The lines from the top of the material through the line with "rng = np.random.default_rng(7)" are to be set down exactly. Leave the pictures out.

> **MATERIAL PROVIDED**
# # # # # # #
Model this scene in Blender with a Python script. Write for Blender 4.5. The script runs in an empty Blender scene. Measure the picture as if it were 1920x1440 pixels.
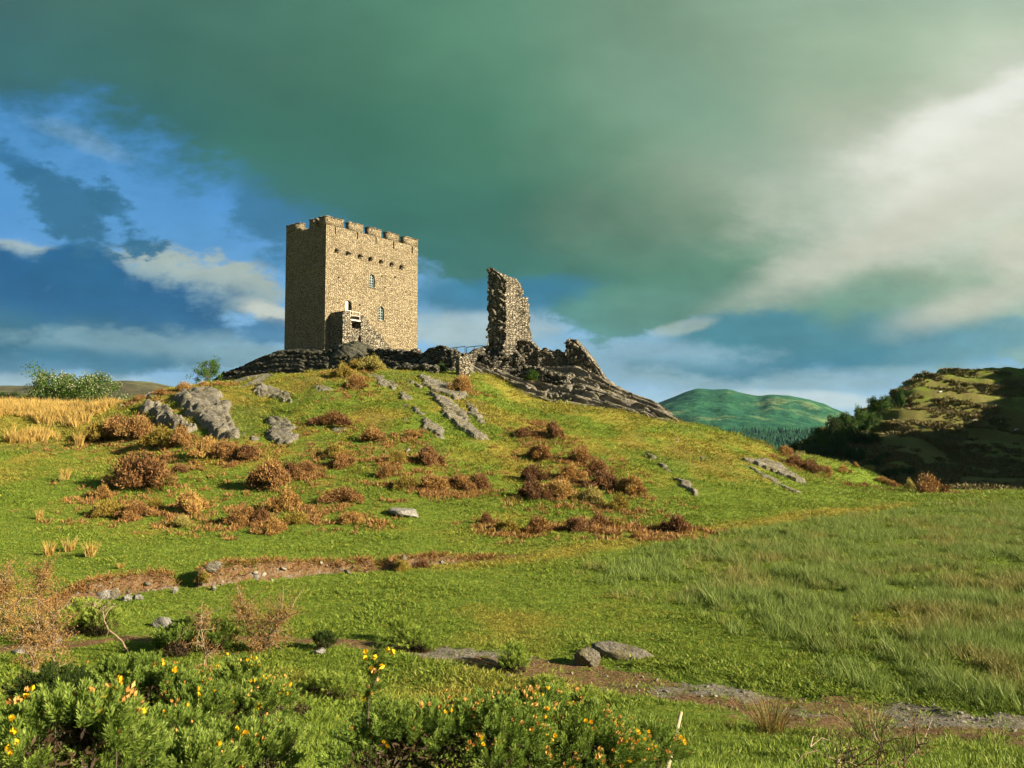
import bpy, math, numpy as np
from mathutils import Vector, Matrix
R = math.radians
SC = bpy.context.scene
COL = SC.collection
rng = np.random.default_rng(7)

# ---------------------------------------------------------------- camera, sky, sun, exposure
F, CAMZ, PITCH = 1550.0, 4.0, R(3.54)          # focal length in pixels of the 1920 wide photograph
CT, ST = math.cos(PITCH), math.sin(PITCH)
cam = bpy.data.cameras.new('camera'); cam.sensor_width = 36.0; cam.lens = 36.0*F/1920
cam.clip_start = 0.1; cam.clip_end = 20000
co = bpy.data.objects.new('camera', cam); COL.objects.link(co)
co.location = (0, 0, CAMZ); co.rotation_euler = (R(90)+PITCH, 0, 0)
cam.dof.use_dof = True; cam.dof.focus_distance = 22.0; cam.dof.aperture_fstop = 14.0
SC.camera = co

SUN_AZ, SUN_EL = R(68), R(22)                   # azimuth measured from straight behind the camera towards the right
sd = Vector((math.sin(SUN_AZ)*math.cos(SUN_EL), -math.cos(SUN_AZ)*math.cos(SUN_EL), math.sin(SUN_EL)))
sl = bpy.data.lights.new('sun', 'SUN'); sl.energy = 5.0; sl.angle = R(0.5); sl.color = (1.0, 0.86, 0.62)
so = bpy.data.objects.new('sun', sl); COL.objects.link(so)
so.rotation_euler = sd.to_track_quat('Z', 'Y').to_euler(); so.location = (60, -30, 60)
SC.view_settings.view_transform = 'Standard'; SC.view_settings.look = 'None'
SC.view_settings.exposure = 1.56; SC.view_settings.gamma = 1.0
EXPM = 2**1.56
SC.cycles.max_bounces = 5; SC.cycles.diffuse_bounces = 2; SC.cycles.glossy_bounces = 1
SC.cycles.transmission_bounces = 2; SC.cycles.transparent_max_bounces = 4
SC.cycles.use_adaptive_sampling = True; SC.cycles.adaptive_threshold = 0.02

def lin(c):
    return tuple((x/255/12.92 if x/255 <= .04045 else ((x/255+.055)/1.055)**2.4) for x in c)

def P(px, py, d):
    """world point seen at photo pixel (px,py) at depth Y = d"""
    v = (720-py)/F; y = CT - v*ST; z = ST + v*CT
    return np.array([(px-960)/F*d/y, d, CAMZ + z*d/y])

class NT:
    def __init__(s, tree): s.t = tree; s.n = tree.nodes; s.l = tree.links
    def add(s, typ, props=None, ins=None):
        n = s.n.new(typ)
        for k, v in (props or {}).items(): setattr(n, k, v)
        for k, v in (ins or {}).items():
            if hasattr(v, 'is_output') or isinstance(v, bpy.types.NodeSocket): s.l.new(v, n.inputs[k])
            else: n.inputs[k].default_value = v
        return n
    def math(s, op, a, b=0.0, c=None, clamp=False):
        ins = {0: a, 1: b}
        if c is not None: ins[2] = c
        return s.add('ShaderNodeMath', {'operation': op, 'use_clamp': clamp}, ins).outputs[0]
    def mix(s, f, a, b, mode='MIX'):
        n = s.add('ShaderNodeMix', {'data_type': 'RGBA', 'blend_type': mode})
        for k, v in ((0, f), (6, a), (7, b)):
            if isinstance(v, bpy.types.NodeSocket): s.l.new(v, n.inputs[k])
            else: n.inputs[k].default_value = (*v, 1) if isinstance(v, tuple) and len(v) == 3 else v
        return n.outputs[2]
    def mr(s, v, a, b, c=0.0, d=1.0, smooth=False):
        return s.add('ShaderNodeMapRange', {'interpolation_type': 'SMOOTHSTEP' if smooth else 'LINEAR'},
                     {0: v, 1: a, 2: b, 3: c, 4: d}).outputs[0]
    def noise(s, vec, scale, detail=4, rough=.55, dist=0.0):
        return s.add('ShaderNodeTexNoise', None, {'Vector': vec, 'Scale': scale, 'Detail': detail, 'Roughness': rough, 'Distortion': dist})
    def ramp(s, f, stops, interp='LINEAR'):
        n = s.add('ShaderNodeValToRGB', None, {0: f}); r = n.color_ramp; r.interpolation = interp
        while len(r.elements) < len(stops): r.elements.new(0.5)
        for e, (p, c) in zip(r.elements, stops): e.position = p; e.color = (*c, 1)
        return n.outputs[0]

# world: Nishita sky with the evening's cloud deck over the castle half of it
W = bpy.data.worlds.new('World'); SC.world = W; W.use_nodes = True
W.node_tree.nodes.clear(); nt = NT(W.node_tree)
tc = nt.add('ShaderNodeTexCoord').outputs['Generated']
sky = nt.add('ShaderNodeTexSky', {'sky_type': 'NISHITA', 'sun_disc': False, 'sun_elevation': SUN_EL,
             'sun_rotation': math.pi-SUN_AZ, 'altitude': 100, 'ozone_density': 1.5}).outputs[0]
sep = nt.add('ShaderNodeSeparateXYZ', None, {0: tc})
yy = nt.math('MAXIMUM', sep.outputs[1], 0.05)
u0 = nt.math('DIVIDE', sep.outputs[0], yy); v0 = nt.math('DIVIDE', sep.outputs[2], yy)
uv = nt.add('ShaderNodeCombineXYZ', None, {0: u0, 1: nt.math('MULTIPLY', v0, 2.0), 2: 3.7}).outputs[0]
def wn(scale, detail, rough, seed):
    m = nt.add('ShaderNodeVectorMath', {'operation': 'ADD'}, {0: uv, 1: (seed, seed*.7, seed*1.3)}).outputs[0]
    return nt.noise(m, scale, detail, rough)
n1 = nt.add('ShaderNodeSeparateColor', None, {0: wn(2.6, 7, .56, 0).outputs['Color']})
n2 = nt.add('ShaderNodeSeparateColor', None, {0: wn(9, 8, .62, 4.1).outputs['Color']})
lowv = nt.mr(v0, .12, .34, 1.0, .22, True)        # ragged cumulus edges low down, soft deck above
def warp(base, ch, a1, a2):
    w1 = nt.math('MULTIPLY', nt.math('SUBTRACT', n1.outputs[ch], .5), a1)
    w2 = nt.math('MULTIPLY', nt.math('MULTIPLY', nt.math('SUBTRACT', n2.outputs[ch], .5), a2), lowv)
    return nt.math('ADD', nt.math('ADD', base, w1), w2)
uw = warp(u0, 0, .22, .05); vw = warp(v0, 1, .10, .03)
def uvof(px, py):
    p = P(px, py, 1.0); return p[0], p[2]-CAMZ
def xr(px): return (uvof(px, 400)[0]+.9)/1.8
facu = nt.mr(uw, -.9, .9)
def grid2(xs, rows):
    col = None; vp = None
    for py, cols in rows:
        v = uvof(960, py)[1]; r = nt.ramp(facu, [(xr(x), lin(c)) for x, c in zip(xs, cols)])
        col = r if col is None else nt.mix(nt.mr(vw, vp, v, 0.0, 1.0, True), col, r)
        vp = v
    return col
DECK = [
 (-60, [(71,112,109),(75,122,109),(81,130,111),(87,138,113),(105,152,125),(129,164,139),(147,176,151),(161,186,161),(170,192,169)]),
 (110, [(57,106,109),(65,116,103),(75,124,105),(79,130,105),(93,142,115),(127,162,135),(147,174,147),(169,190,161),(190,204,179)]),
 (250, [(47,104,123),(53,108,109),(61,116,101),(67,122,101),(77,130,105),(113,152,125),(147,170,143),(177,190,163),(201,207,181)]),
 (400, [(51,112,141),(55,114,127),(59,116,113),(55,112,100),(63,117,99),(83,132,105),(117,152,123),(157,177,147),(191,200,173)]),
 (500, [(55,116,143),(59,120,135),(57,116,125),(53,111,111),(63,120,107),(81,133,110),(109,149,121),(147,170,141),(181,194,167)]),
 (580, [(57,122,153),(61,124,149),(59,122,147),(55,119,141),(65,127,137),(97,146,128),(103,148,128),(133,165,141),(173,190,165)]),
 (690, [(65,130,161),(71,134,161),(71,134,161),(67,130,155),(69,132,155),(75,136,153),(85,144,153),(110,158,161),(140,175,173)]),
]
deck = grid2([0, 240, 480, 720, 960, 1200, 1440, 1680, 1920], DECK)
dmod = nt.math('ADD', nt.math('MULTIPLY', nt.math('SUBTRACT', wn(3.4, 5, .5, 12.7).outputs['Fac'], .5), .85), 1.0)
deck = nt.add('ShaderNodeVectorMath', {'operation': 'SCALE'}, {0: deck, 3: dmod}).outputs[0]
vs = [(150, (44,130,222)), (300, (66,148,232)), (420, (92,160,230)), (520, (122,180,232)), (620, (140,192,234)), (700, (146,192,228)), (760, (178,210,228))]
v0_, v1_ = uvof(960, 150)[1], uvof(960, 760)[1]
colr = nt.ramp(nt.mr(v0, v0_, v1_), [((uvof(960, p)[1]-v0_)/(v1_-v0_), lin(c)) for p, c in vs])
nfine = nt.math('SUBTRACT', wn(5.5, 9, .62, 21.3).outputs['Fac'], .5)        # puffy edges
nfib = nt.math('SUBTRACT', wn(13, 8, .68, 31.9).outputs['Fac'], .5)
def blob(col, cx, cy, rx, ry, rot, c, soft=.5, na=.9, nb=.5, op=1.0, c2=None):
    """cloud mass around a direction: ellipse with a noisy rim; c2 colours its lower half"""
    u, v = uvof(cx, cy); k = 1/F
    m = nt.add('ShaderNodeMapping', {'vector_type': 'TEXTURE'}, {0: uvp, 1: (u, v, 0), 2: (0, 0, R(-rot)), 3: (rx*k, ry*k, 1)}).outputs[0]
    r = nt.add('ShaderNodeVectorMath', {'operation': 'LENGTH'}, {0: m}).outputs['Value']
    e = nt.math('ADD', r, nt.math('ADD', nt.math('MULTIPLY', nfine, na*2.7), nt.math('MULTIPLY', nfib, nb*2.2)))
    f = nt.mr(e, 1+soft*.5, 1-soft*.5, 0, op, True)
    cc = lin(c)
    if c2:
        y = nt.add('ShaderNodeSeparateXYZ', None, {0: m}).outputs[1]
        cc = nt.mix(nt.mr(nt.math('ADD', y, nt.math('MULTIPLY', nfine, 2.2)), .7, -.7, 0, 1, True), lin(c), lin(c2))
    return nt.mix(f, col, cc)
uvp = nt.add('ShaderNodeCombineXYZ', None, {0: nt.math('ADD', u0, nt.math('MULTIPLY', nt.math('SUBTRACT', n1.outputs[0], .5), .06)), 1: nt.math('ADD', v0, nt.math('MULTIPLY', nt.math('SUBTRACT', n1.outputs[1], .5), .04)), 2: 0.0}).outputs[0]
B = blob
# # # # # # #
> **TASK SOLUTION**
Model this scene in Blender with a Python script. Write for Blender 4.5. The script runs in an empty Blender scene. Measure the picture as if it were 1920x1440 pixels.
import bpy, math, numpy as np
from mathutils import Vector, Matrix
R = math.radians
SC = bpy.context.scene
COL = SC.collection
rng = np.random.default_rng(7)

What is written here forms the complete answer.